Dover-based P&O Ferries says it is business as usual despite the soaring debt crisis of its parent company in Dubai.

The cross-Channel operator said today (Monday) that the situation posed no risk to its operations or its two new ferries being built in Finland at a cost of £360m and due to come into service in 2010 and 2011.

P&O is owned by Dubai World, a conglomerate of hundreds of companies, many of them in the property sector. Last week, the Dubai government revealed that it was asking creditors of Dubai World, said to have debts of some £38bn, to agree a debt freeze while the state-owned company was restructured.

Ferry leaving Dover
Ferry leaving Dover

It asked for a delay in repaying £2.1bn of debt due from Nakheel, the government-owned property group. Oil-rich Abu Dhabi had been expected to bail out its neighbouring emirate but insisted it would be selective in its financial help.
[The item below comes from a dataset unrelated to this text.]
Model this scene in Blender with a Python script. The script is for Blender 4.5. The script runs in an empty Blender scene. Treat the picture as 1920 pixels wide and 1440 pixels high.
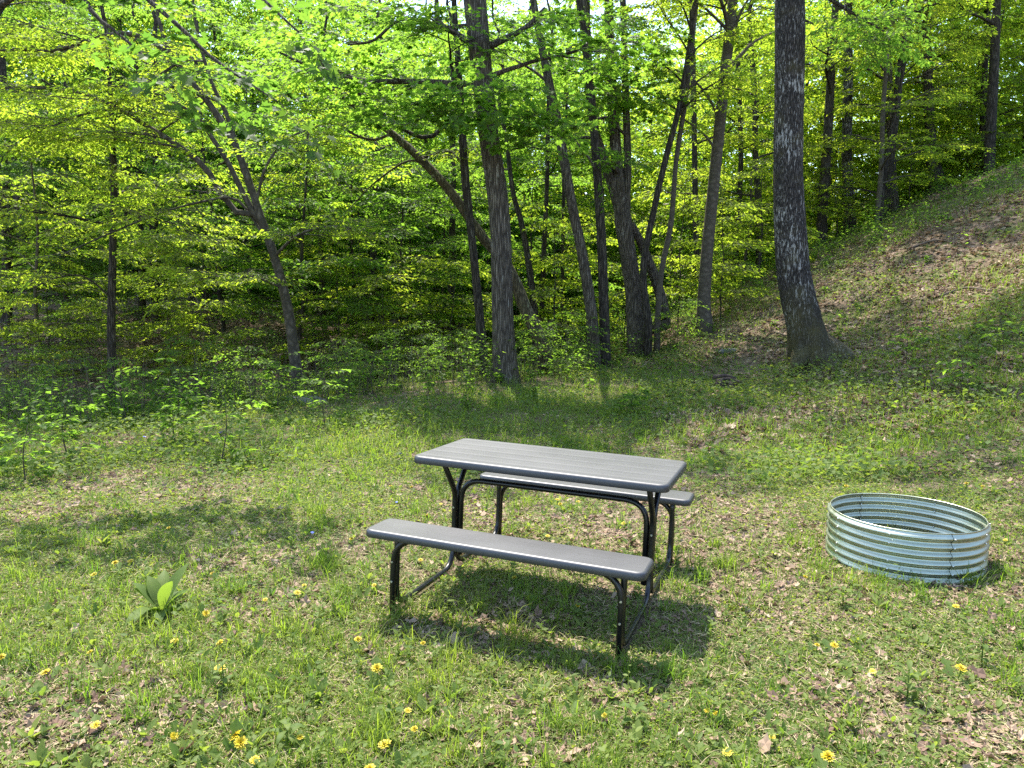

The announcement caused jitters in stock markets around the world, and there were record falls when the stock exchange in the United Arab Emirates opened after the Eid religious holiday.

A P&O spokesman said the owners left the company to make its own decisions and funding arrangements, the ferry operation was a profitable company and that is what the owners wanted to hear.

“Our financing does not rely on support from our owners Dubai World,” he said. “If we want money to build new ships, we go and raise it ourselves, we don’t go to Dubai World.”

Website bloggers have been speculating that the crisis could trigger a sale of P&O. But the spokesman said there was absolutely no evidence for this. In the context of the colossal overall Dubai World debt, P&O was a relatively small operation. “It’s difficult to see why they would want to get involved. It’s not that they’re hands-off, in terms of the day-to-day business, all they are interested in is if we turn a profit.”

Dubai World - its strapline is “The Sun Never Sets on Dubai World” - bought P&O in 2006 for £3.9bn. The tiny desert sheikdom of Dubai has been gripped by a property boom over the past few years, but there have been signs in recent months that it was heading for a crash.